Let $z_i \in \mathbb{C}\:$ for $i=1,\dots, n\;$ be complex numbers, all with absolute value $|z_i|\le 1\;$.
Prove (or disprove) that there exists a choice of signs $s_i \in \{\pm 1\}$ such that $$\left|\sum_{i=1}^n s_i\cdot z_i\right| \le \sqrt{2}.$$
[My interest in this problem is purely for fun. I couldn't solve it a long time ago, forgot about it, but shortly ago it came back into my mind again.]
What follows is not an answer, but is too long for a comment.
This problem and its natural higher-dimensional generalization is connected with the recent MO questions Covering a unit ball with balls half the radius and covering disks with smaller disks : let $K_d$ be the smallest constant such that for any sequence $(z_i)_{i \geq 1}$ of vectors of $\mathbb{R}^d$ of (euclidean) norm at most one, there's some choice of signs $s_i = \pm 1$ such that the partial sums $\sum_{1 \leq i \leq n} s_i z_i$ are all bounded by $K_d$.
Now let $N_d$ be the minimal number of balls of radius $\frac{1}{2}$ needed to cover a ball of radius $1$ (in $\mathbb{R^d}$). I claim that $K_d \leq N_d$.
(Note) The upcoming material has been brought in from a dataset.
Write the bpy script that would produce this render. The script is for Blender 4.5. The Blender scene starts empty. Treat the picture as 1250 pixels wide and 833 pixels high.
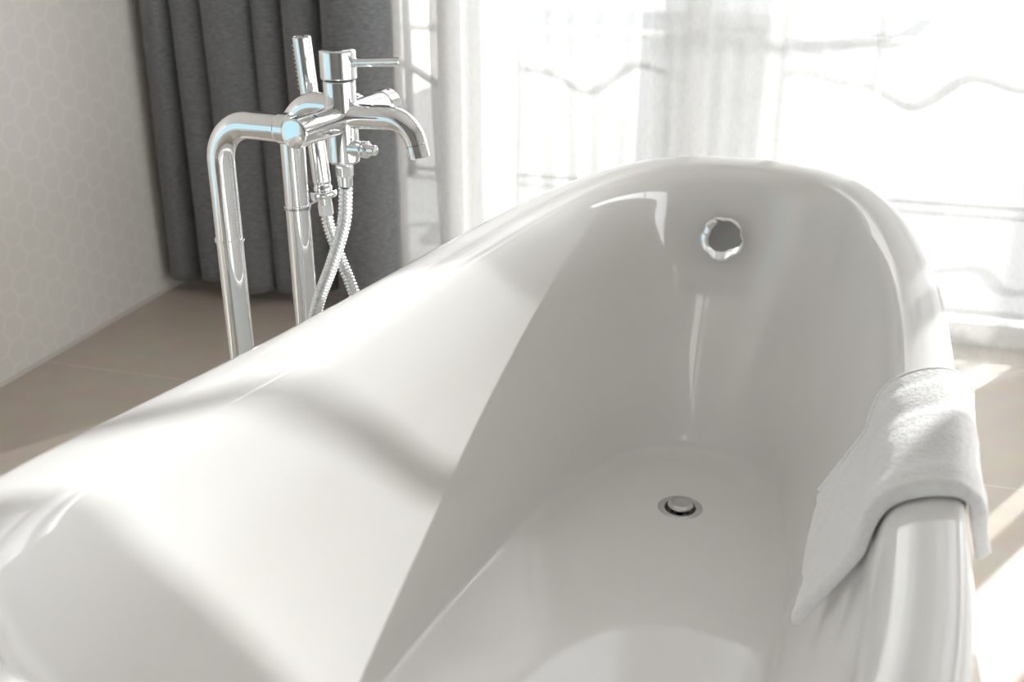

Proof : Let $K_{d,n}$ be the same constant as $K_d$, but for which we require only the first $n$ partial sums to be bounded by $K_{d,n}$. Then a straightforward averaging argument yields $K_{d,n} \leq \sqrt{n} \leq n$. Now let $n > N_d$. Fixing a covering of the unit ball with $N_d$ balls of radius $\frac{1}{2}$, then there must be two distinct $ i < j \leq N_d +1$ such that $z_i$ and $z_j$ lie in the same ball of radius $\frac{1}{2}$, and hence must satisfy $|| z_i - z_j || \leq 1$. If we replace $z_j$ by $z_j - z_i$, suppress $z_i$, and then use $K_{d,n-1}$, we get a sequence of signs which achieve $K_{d,n} \leq \max ( N_d, K_{d,n-1} ) $. But Kônig's lemma (for infinite binary trees) gives $K_d \leq \sup_{n} K_{d,n} $, hence the desired result.